Begin
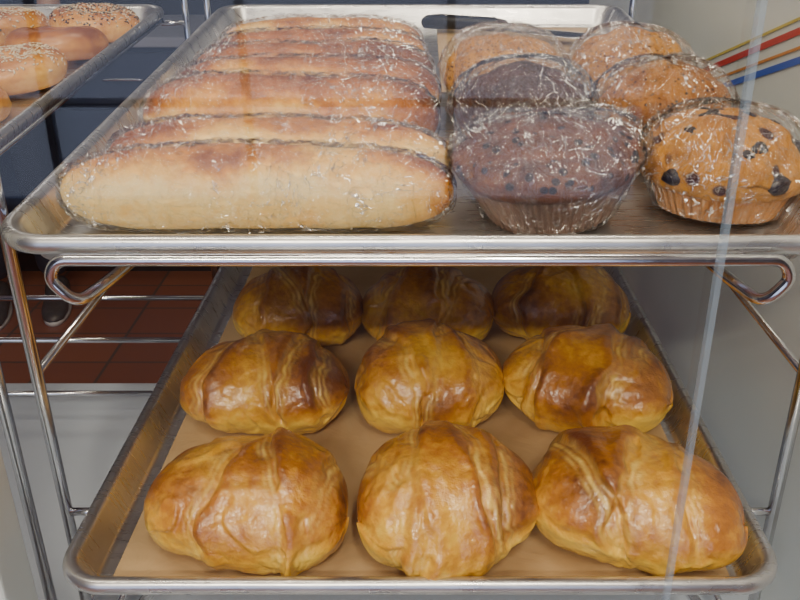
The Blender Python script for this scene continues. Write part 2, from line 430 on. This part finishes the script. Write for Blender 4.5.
roll(-.200,.006,.400,.0265,6,M_roll2,-.03,.08)
roll(-.200,.002,.458,.0255,7,M_roll,0,.02)

# ---------------------------------------------------------------- muffins
def lathe(profile,n,fn=None):
    V=[];F=[]
    for i,(r,z) in enumerate(profile):
        for k in range(n):
            a=2*math.pi*k/n; rr_,zz=(r,z) if fn is None else fn(i,a,r,z)
            V.append((rr_*math.cos(a),rr_*math.sin(a),zz))
    for i in range(len(profile)-1):
        for k in range(n): F.append((i*n+k,i*n+(k+1)%n,(i+1)*n+(k+1)%n,(i+1)*n+k))
    F.append(tuple(range(n-1,-1,-1))); F.append(tuple(range((len(profile)-1)*n,len(profile)*n)))
    return V,F
def muffin(name,u,v,Rc,H,seed,mt,liner,berries=0,tilt=(0,0),hl=.028,flare=.0465,sx=1,rz=None):
    e=empty(name,T(u,v,.0022),(AL+tilt[0],tilt[1],seed*1.3 if rz is None else rz))
    e.scale=(sx,1,1)
    n=264; rb=.036
    pr=[(rb*.2,0),(rb*.9,0)]+[(rb+(flare-rb)*j/14,.001+hl*j/14) for j in range(15)]
    def fl(i,a,r,z):
        if i<2: return r,z
        tri=abs(((a*44/(2*math.pi))%1)-.5)*2
        return r+(tri-.5)*(.0014+.0038*(i-2)/14),z+(.0035*noise.noise(Vector((math.cos(a)*3,math.sin(a)*3,seed))) if i>12 else 0)
    V,F=lathe(pr,n,fl); mesh_obj('liner',V,F,liner,e)
    n=144; K=60; pc=[]
    for j in range(K+1):
        q=j/K
        if q<.25:
            t=q/.25; pc.append((flare-.007+(Rc-flare+.007)*math.sin(t*math.pi/2),hl-.010+.012*t*t))
        else:
            t=(q-.25)/.75; a=t*math.pi/2
            pc.append((max(Rc*math.cos(a)**.88,.0004),hl+.002+(H-hl-.002)*math.sin(a)**1.05))
    def fc(i,a,r,z):
        c,s=math.cos(a),math.sin(a)
        P=Vector((c*r*26+seed*9,s*r*26,z*26)); P2=P*2.7
        d=noise.noise(P); d2=noise.noise(P2); cr_=1-abs(noise.noise(P*.9+Vector((4,2,1))))*6
        rr_=r*(1+.095*d+.04*d2); zz=z+(.0060*d+.0028*d2)*(1 if i>12 else .4)-max(0,cr_)*.0036*(1 if i>16 else 0)
        return rr_,zz
    V,F=lathe(pc,n,fc); mesh_obj('cap',V,F,mt,e)
    rr=random.Random(seed*11)
    if berries:
        BV=[];BF=[]
        for b in range(berries):
            a=rr.uniform(0,6.283); t=rr.uniform(.10,.95); aa=t*math.pi/2
            r0=Rc*math.cos(aa)**.88; z0=hl+.002+(H-hl-.002)*math.sin(aa)**1.05
            r,z=fc(30,a,r0,z0)
            R_=rr.uniform(.0050,.0095); base=len(BV)
            for i in range(9):
                for k in range(14):
                    ph=math.pi*i/8; th=2*math.pi*k/14
                    w=1+.35*noise.noise(Vector((i*.7,k*.7,b)))
                    BV.append((r*math.cos(a)*.955+R_*w*math.sin(ph)*math.cos(th),r*math.sin(a)*.955+R_*w*math.sin(ph)*math.sin(th),z-.0045+R_*.75*math.cos(ph)))
            for i in range(8):
                for k in range(14): BF.append((base+i*14+k,base+(i+1)*14+k,base+(i+1)*14+(k+1)%14,base+i*14+(k+1)%14))
        mesh_obj('berries',BV,BF,M_berry,e)
    K=48; pw=[(.004,-.0008),(.028,-.0008),(.036,.0)]
    for j in range(K+1):
        q=j/K
        if q<.3:
            t=q/.3; pw.append((.0395+(Rc+.004-.0395)*t**1.1,.002+(hl+.004)*t))
        else:
            t=(q-.3)/.7; a=t*math.pi/2
            pw.append((max((Rc+.004)*math.cos(a)**.8,.0006),hl+.006+(H+.0055-hl-.006)*math.sin(a)**1.1))
    def fw(i,a,r,z):
        if i<3: return r,z
        c,s=math.cos(a),math.sin(a)
        q=noise.noise(Vector((c*7+seed,s*7,z*45))); q2=noise.noise(Vector((c*16,s*16+seed,z*60)))
        g=(1-abs(q)*3)*.0026+q2*.0015
        f=min(1,r/.015)
        return r+g*f,z+g*.6
    V,F=lathe(pw,180,fw); mesh_obj('plastic_wrap',V,F,M_film,e)
muffin('chocolate_muffin',.084,.084,.0550,.061,1,M_choc2,M_liner,0,(.02,-0.10),.038,.0535,1.06,0)
muffin('blueberry_muffin',.1925,.088,.0510,.064,2,M_blue,M_linerw,26,(0,0),.026,.046)
muffin('chocolate_muffin',.078,.190,.0505,.067,3,M_choc,M_liner,hl=.030,flare=.045)
muffin('poppy_seed_muffin',.180,.190,.0495,.067,4,M_brown,M_linerw,flare=.044)
muffin('poppy_seed_muffin',.070,.294,.0505,.068,5,M_poppy,M_linerw,flare=.044)
muffin('poppy_seed_muffin',.174,.294,.0500,.068,6,M_poppy,M_linerw,flare=.044)

# ---------------------------------------------------------------- knife
kn=empty('serving_knife',T(0.004,.615,.004),(AL,0,math.radians(-24)))
def loft(name,secs,mat,parent,n=20):
    V=[];F=[]
    for (x,hy,hz,cy,cz) in secs:
        for k in range(n):
            a=2*math.pi*k/n; c,s=math.cos(a),math.sin(a)
            V.append((x,cy+hy*math.copysign(abs(c)**.7,c),cz+hz*math.copysign(abs(s)**.7,s)))
    for i in range(len(secs)-1):
        for k in range(n): F.append((i*n+k,i*n+(k+1)%n,(i+1)*n+(k+1)%n,(i+1)*n+k))
    F.append(tuple(range(n-1,-1,-1))); F.append(tuple(range((len(secs)-1)*n,len(secs)*n)))
    return mesh_obj(name,V,F,mat,parent)
loft('handle',[(0,.006,.004,0,.008),(.004,.011,.007,0,.008),(.02,.013,.008,0,.009),(.05,.010,.0075,.001,.009),(.085,.011,.0075,0,.009),(.10,.012,.006,0,.008),(.104,.009,.004,0,.007)],M_dark,kn)
loft('blade',[(.100,.011,.0012,0,.006),(.13,.015,.001,0,.004),(.18,.015,.0009,0,.0025),(.215,.011,.0008,.003,.002),(.235,.002,.0005,.011,.002)],M_steel,kn)
for i,x in enumerate((.03,.06,.088)):
    loft('rivet_%d'%i,[(x-.002,.002,.0006,0,.0168),(x+.002,.002,.0006,0,.0168)],M_steel,kn)

# ---------------------------------------------------------------- bagels
def bagel(u,v,seed,kind,Ro=.0495):
    e=empty('bagel',T(u,v,.0160),(AL,0,seed))
    rM,rm=Ro*.60,Ro*.40; V=[];F=[];A=[];n,m=96,40
    def P(a,b):
        nz=noise.noise(Vector((math.cos(a)*1.5+seed*3,math.sin(a)*1.5,b*.3)))
        r=rm*(1+.12*nz); q=rM+r*math.cos(b); z=r*math.sin(b)*.86
        if z<-.0135: z=-.0135+(z+.0135)*.1
        return Vector((q*math.cos(a),q*math.sin(a),z)),nz
    for i in range(n):
        for k in range(m):
            p,nz=P(2*math.pi*i/n,2*math.pi*k/m); V.append(p)
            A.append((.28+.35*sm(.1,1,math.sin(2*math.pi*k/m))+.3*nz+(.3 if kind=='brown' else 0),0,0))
    for i in range(n):
        for k in range(m): F.append((i*m+k,((i+1)%n)*m+k,((i+1)%n)*m+(k+1)%m,i*m+(k+1)%m))
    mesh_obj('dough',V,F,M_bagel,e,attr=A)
    if kind in('sesame','everything'):
        rr=random.Random(int(seed*100)); SV=[];SF=[];fm=[]
        for s in range(800):
            a=rr.uniform(0,6.283); b=rr.gauss(1.57,.8)
            if b<.1 or b>3.0: continue
            p,_=P(a,b); nn=Vector((math.cos(b)*math.cos(a),math.cos(b)*math.sin(a),math.sin(b)))
            t=nn.orthogonal().normalized(); t.rotate(Matrix.Rotation(rr.uniform(0,6.28),3,nn)); bb=nn.cross(t)
            L=.0020; base=len(SV)
            for vv in (t*L,bb*L*.55,-t*L,-bb*L*.55,nn*.0007,-nn*.0004): SV.append(p+vv+nn*.0004)
            mi=1 if kind=='everything' and rr.random()<.5 else 0
            for f in ((0,1,4),(1,2,4),(2,3,4),(3,0,4),(1,0,5),(2,1,5),(3,2,5),(0,3,5)):
                SF.append(tuple(base+x for x in f)); fm.append(mi)
        mesh_obj('seeds',SV,SF,[M_seed,M_seedd],e,fm=fm)
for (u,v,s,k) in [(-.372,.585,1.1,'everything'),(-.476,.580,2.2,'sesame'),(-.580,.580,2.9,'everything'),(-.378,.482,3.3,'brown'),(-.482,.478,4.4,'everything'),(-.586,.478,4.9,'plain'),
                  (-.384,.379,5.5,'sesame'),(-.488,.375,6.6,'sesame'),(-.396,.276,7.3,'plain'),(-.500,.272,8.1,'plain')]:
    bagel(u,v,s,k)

# ---------------------------------------------------------------- person (staff behind the case)
pe=empty('shop_worker',(-1.42,2.82,0),(0,0,math.radians(15)))
def skin(name,verts,edges,radii,mat,root=0,sub=2):
    me=bpy.data.meshes.new(name); me.from_pydata(verts,edges,[]); me.materials.append(mat)
    o=link(bpy.data.objects.new(name,me),pe)
    md=o.modifiers.new('Skin','SKIN'); md.use_smooth_shade=True
    for i,r in enumerate(radii):
        sv=me.skin_vertices[0].data[i]; sv.radius=(r,r) if not isinstance(r,tuple) else r; sv.use_root=(i==root)
    s=o.modifiers.new('Sub','SUBSURF'); s.levels=sub; s.render_levels=sub
    return o
skin('trousers',[(0,0,.95),(0,0,1.02),(.09,0,.86),(.10,.0,.50),(.10,.02,.10),(-.09,0,.86),(-.10,-.0,.50),(-.10,.02,.10)],
     [(0,1),(0,2),(2,3),(3,4),(0,5),(5,6),(6,7)],[(.15,.11),(.15,.11),.09,.065,.062,.09,.065,.062],M_trouser)
skin('shirt',[(0,0,1.15),(0,0,1.0),(0,0,1.30),(0,0,1.42),(.17,0,1.40),(.23,.0,1.27),(-.17,0,1.40),(-.23,0,1.27)],
     [(0,1),(0,2),(2,3),(3,4),(4,5),(3,6),(6,7)],[(.145,.10),(.15,.11),(.165,.11),(.11,.08),.065,.06,.065,.06],M_shirt)
skin('head',[(0,0,1.46),(0,-.005,1.52),(0,-.01,1.60),(0,-.005,1.68),(0,0,1.73)],[(0,1),(1,2),(2,3),(3,4)],[.055,.055,(.075,.09),(.08,.098),(.05,.06)],M_skin)
skin('hair',[(0,.025,1.62),(0,.02,1.70),(0,.01,1.745)],[(0,1),(1,2)],[(.08,.085),(.087,.10),(.06,.07)],M_hair)
loft('nose',[(-.008,.012,.02,-.105,1.615),(.008,.012,.02,-.105,1.615)],M_skin,pe)
loft('mouth',[(-.022,.004,.003,-.094,1.575),(0,.006,.006,-.098,1.575),(.022,.004,.003,-.094,1.575)],plain('lips',(.4,.12,.1),.4),pe)
for s in (-1,1):
    loft('eye_%d'%(s+1),[(s*.03-.012,.003,.003,-.092,1.645),(s*.03,.006,.007,-.094,1.645),(s*.03+.012,.003,.003,-.092,1.645)],M_dark,pe)
    loft('ear_%d'%(s+1),[(s*.078,.018,.03,0,1.625),(s*.090,.014,.025,.004,1.627)],M_skin,pe)
    skin('forearm_%d'%(s+1),[(s*.235,0,1.27),(s*.25,-.02,1.12),(s*.24,-.10,.93),(s*.24,-.13,.86)],[(0,1),(1,2),(2,3)],[.045,.042,.028,(.018,.035)],M_skin)
    for f in range(4):
        ln=(.06,.075,.07,.055)[f]
        skin('finger_%d_%d'%(s+1,f),[(s*.24,-.105-.018*f,.85),(s*.238,-.112-.018*f,.85-ln*.55),(s*.23,-.108-.018*f,.85-ln)],[(0,1),(1,2)],[.009,.008,.007],M_skin,sub=1)
    skin('thumb_%d'%(s+1),[(s*.238,-.15,.88),(s*.228,-.182,.855),(s*.222,-.19,.825)],[(0,1),(1,2)],[.011,.010,.008],M_skin,sub=1)
    V=[];secs=[(.06,.030,.030,.04),(.04,.040,.045,.05),(0,.042,.05,.055),(-.06,.043,.035,.04),(-.13,.045,.025,.03),(-.18,.035,.018,.024),(-.20,.012,.010,.016)]
    n=18;F=[]
    for (y,hx,hz,cz) in secs:
        for k in range(n):
            a=2*math.pi*k/n; z=cz+hz*math.sin(a); V.append((s*.10+hx*math.cos(a),y,max(z,.012)))
    for i in range(len(secs)-1):
        for k in range(n): F.append((i*n+k,(i+1)*n+k,(i+1)*n+(k+1)%n,i*n+(k+1)%n))
    F.append(tuple(range(n))); F.append(tuple(range((len(secs)-1)*n,len(secs)*n))[::-1])
    mesh_obj('shoe_%d'%(s+1),V,F,M_shoe,pe)
    V=[];F=[]
    for (z) in (.001,.016):
        for k in range(28):
            a=2*math.pi*k/28; V.append((s*.10+.046*math.cos(a)*(1-.12*math.sin(a)),-.07+.135*math.sin(a),z))
    for k in range(28): F.append((k,(k+1)%28,28+(k+1)%28,28+k))
    F.append(tuple(range(27,-1,-1))); F.append(tuple(range(28,56)))
    mesh_obj('sole_%d'%(s+1),V,F,M_sole,pe)

# ---------------------------------------------------------------- lights
def area(name,loc,rot,sx,sy,en,col):
    l=bpy.data.lights.new(name,'AREA'); l.shape='RECTANGLE'; l.size=sx; l.size_y=sy; l.energy=en; l.color=col
    o=bpy.data.objects.new(name,l); o.location=loc; o.rotation_euler=rot; return link(o)
area('window_daylight',(-.66,-2.585,1.25),(math.radians(90),0,0),2.9,2.0,18,(.80,.86,1.0))
area('ceiling_lamp',(-.45,.30,2.66),(0,0,0),1.1,.05,13,(1.0,.86,.64))
area('ceiling_lamp',(.25,-.70,2.60),(math.radians(25),0,0),.07,.9,29,(1.0,.87,.66))
area('ceiling_lamp',(-.55,-1.7,2.55),(math.radians(50),0,0),1.0,.08,42,(1.0,.88,.68))
area('ceiling_lamp',(.15,1.15,2.66),(0,0,0),.9,.05,9,(1.0,.88,.68))
area('ceiling_lamp',(-1.6,3.0,2.66),(0,0,0),1.0,.3,5,(1.0,.92,.8))
wd=bpy.data.worlds.new('World'); bpy.context.scene.world=wd; wd.use_nodes=True
bg=wd.node_tree.nodes['Background']; bg.inputs[0].default_value=(.40,.52,.95,1); bg.inputs[1].default_value=1.0

# ---------------------------------------------------------------- camera
cam=bpy.data.cameras.new('camera'); cam.sensor_width=36; cam.lens=856/800*36; cam.shift_x=-.025; cam.clip_start=.01
co_=bpy.data.objects.new('camera',cam); co_.location=(0,0,ZC); co_.rotation_euler=(math.radians(90-25.2),0,0); link(co_)
bpy.context.scene.camera=co_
End
- _Instructions for the task_
Copy nothing but the lines from the top of the data down to the line containing "roll(-.200,.002,.458,.0255,7,M_roll,0,.02)", and leave the pictures out.

- _Exercise solution_
The Blender Python script for this scene continues. Write part 2, from line 430 on. This part finishes the script. Write for Blender 4.5.
roll(-.200,.006,.400,.0265,6,M_roll2,-.03,.08)
roll(-.200,.002,.458,.0255,7,M_roll,0,.02)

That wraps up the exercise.